Ce genre de «production» est le seul dans lequel on peut rivaliser avec n’importe qui. On peut devenir numéro un mondial si d’autres dérives et d’autres exploits, produits par notre rue et notre jeunesse, étaient filmés et diffusés à leur tour.

Nos rétines, qui en ont vu d’autres, ont gardé le souvenir indélébile d’images de garçons, plus ou moins jeunes, «manipulant» de force le corps de femmes dans la rue, parfois avec les rires des petits copains, ou le commentaire du passant passif: «Ah ces jeunes! Oh ces femmes!».

Des femmes gardent certainement les traces, dans leur corps aussi, de ces attouchements forcés, clandestins…

Ce qu’on voit dans le «film» de Tanger n’est pas anodin. C’est le concentré de beaucoup de frustration sexuelle, d’interdits, de violence contre la femme, et de sous-développement humain.

Cette petite vidéo de quelques secondes en dit plus que des kilomètres de discours. Vous voulez savoir quelle est la place de la femme dans la société, dans la rue marocaine? Vous voulez connaître la perception du corps, le poids de l’interdit et du refoulé, vous vous posez trente six mille question sliées l’une à l’autre? Regardez cette vidéo et tirez-en vos propres conclusions.

Si vous voulez aller plus loin, si vous désirez apprendre une ou deux choses supplémentaires, et certainement significatives, eh bien lisez les commentaires en bas de la vidéo. Regardez comment beaucoup condamnent davantage la tenue de la jeune femme, jugée trop légère, que l’acte du jeune agresseur, de celui qui filme l’exploit, et de l’autre encore qui se marre loin du cadre.

Et puis, arrêtons s’il vous plait avec tous ces réflexes négationnistes, fatalistes ou faussement protectionnistes («Ah! mais c’est un cas isolé… Ne généralisons surtout pas… C’est la rue, c’est comme ça partout ailleurs»).
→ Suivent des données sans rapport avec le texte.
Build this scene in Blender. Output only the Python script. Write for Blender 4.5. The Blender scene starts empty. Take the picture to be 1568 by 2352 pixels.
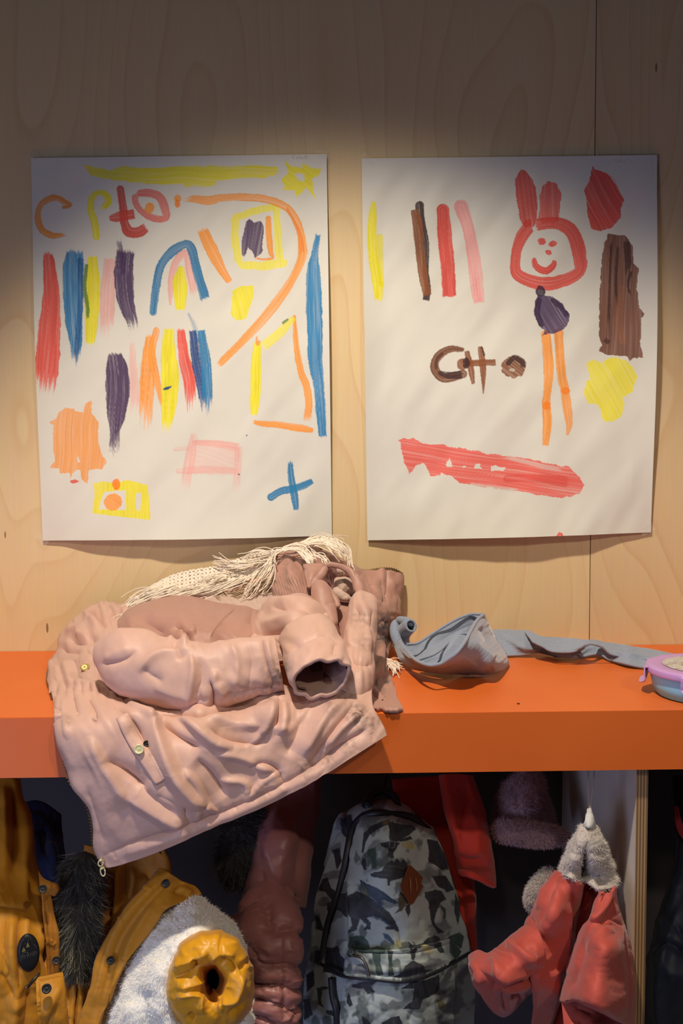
import bpy, math, random
import numpy as np
from mathutils import Vector
PI = math.pi
S = bpy.context.scene
COL = S.collection
random.seed(7)
RNG = np.random.default_rng(11)

# ------------------------------------------------------------------ camera
FPX = 35 / 36 * 2352
CLOC = np.array([-.036, -1.70, 1.30])
def cam_axes(w, p, r):
    w, p, r = np.radians([w, p, r])
    f = np.array([np.sin(w)*np.cos(p), np.cos(w)*np.cos(p), -np.sin(p)])
    a = np.array([np.cos(w), -np.sin(w), 0.]); u = np.cross(a, f)
    return a*np.cos(r)-u*np.sin(r), u*np.cos(r)+a*np.sin(r), f
CR, CU, CF = cam_axes(1.2, 4.0, .35)
BENCH_Z, BENCH_Y, BENCH_T = .946, -.42, .080

def W(px, py, Y):
    """world point at depth Y seen at a place measured in the photograph"""
    px = np.asarray(px, float)[..., None]; py = np.asarray(py, float)[..., None]; Y = np.asarray(Y, float)[..., None]
    d = CF + CR*(px-784)/FPX - CU*(py-1176)/FPX
    return CLOC + d*(Y-CLOC[1])/d[..., 1:2]
def proj(P):
    d = np.asarray(P, float)-CLOC
    z = d@CF
    return 784+FPX*(d@CR)/z, 1176-FPX*(d@CU)/z
def onbench(px, py):
    d = CF + CR*(px-784)/FPX - CU*(py-1176)/FPX
    return CLOC + d*(BENCH_Z-CLOC[2])/d[2]
def mpp(Y):      # metres that one pixel covers at depth Y
    return (Y-CLOC[1])/FPX

cd = bpy.data.cameras.new('camera'); co = bpy.data.objects.new('camera', cd); COL.objects.link(co)
cd.sensor_fit = 'VERTICAL'; cd.sensor_height = 36; cd.lens = 35; cd.clip_start = .05
from mathutils import Matrix
M3 = Matrix([[CR[i], CU[i], -CF[i]] for i in range(3)])
co.matrix_world = Matrix.Translation(Vector(CLOC)) @ M3.to_4x4()
S.camera = co

# ------------------------------------------------------------------ colour
def lin(c):
    c = np.asarray(c, float)/255.
    return np.where(c <= .04045, c/12.92, ((c+.055)/1.055)**2.4)
def L(r, g, b): return tuple(lin((r, g, b)))+(1.,)

# ------------------------------------------------------------------ noise (numpy)
def _h(i, j, s):
    v = np.sin(i*127.1+j*311.7+s*74.7)*43758.5453
    return v-np.floor(v)
def vn(x, y, s=0):
    x = np.asarray(x, float); y = np.asarray(y, float)
    xi = np.floor(x); yi = np.floor(y); fx = x-xi; fy = y-yi
    fx = fx*fx*(3-2*fx); fy = fy*fy*(3-2*fy)
    return ((_h(xi, yi, s)*(1-fx)+_h(xi+1, yi, s)*fx)*(1-fy)+(_h(xi, yi+1, s)*(1-fx)+_h(xi+1, yi+1, s)*fx)*fy)*2-1
def fbm(x, y, s=0, o=3):
    r = 0; a = 1.
    for k in range(o): r = r+a*vn(x*2**k, y*2**k, s+k*7); a *= .5
    return r/1.6
def crease(x, y, ang, sx, sy, seed, o=2):
    """crumpled cloth: soft facets meeting in fairly sharp creases that run about ang degrees"""
    a = math.radians(ang); u = (x*math.cos(a)+y*math.sin(a))/sx; v = (-x*math.sin(a)+y*math.cos(a))/sy
    wu = .5*vn(u*.8, v*.8, seed+30); wv = .5*vn(u*.8+7, v*.8, seed+31); r = 0.; am = 1.
    for k in range(o):
        n = vn((u+wu)*1.7**k, (v+wv)*1.7**k, seed+k*5); r = r+am*(.42-np.sqrt(n*n+.006)); am *= .5
    return r
def cr(P, n):
    """Catmull-Rom through the rows of P (m,k) -> (n,k)"""
    P = np.asarray(P, float); m = len(P)
    if m == 2:
        t = np.linspace(0, 1, n)[:, None]; return P[0]*(1-t)+P[1]*t
    Q = np.vstack([2*P[0]-P[1], P, 2*P[-1]-P[-2]])
    t = np.linspace(0, m-1, n); i = np.minimum(t.astype(int), m-2); f = (t-i)
    f = f.reshape((-1,)+(1,)*(P.ndim-1))
    a, b, c, d = Q[i], Q[i+1], Q[i+2], Q[i+3]
    return .5*((2*b)+(-a+c)*f+(2*a-5*b+4*c-d)*f**2+(-a+3*b-3*c+d)*f**3)
def crl(P, n):
    """the same, evenly spaced along the length of the first two columns"""
    D = cr(P, max(200, n*4)); s = np.r_[0, np.cumsum(np.linalg.norm(np.diff(D[:, :2], axis=0), axis=1))]
    t = np.linspace(0, s[-1], n)
    return np.stack([np.interp(t, s, D[:, k]) for k in range(D.shape[1])], 1)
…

Le pire avec ce genre de faits divers, c’est de se dire, comme ces très nombreux commentateurs: «Ah, je comprends (l’action du garçon)». Il y en a marre de cette façon de réfléchir, de voir le monde, la femme, le corps de la femme, le rapport à l’autre, les codes de la rue, etc.

C’est exactement ce genre de facteur majeur de sous-développement que l’on ne retrouve dans le programme d’aucun parti politique et d’aucun gouvernement.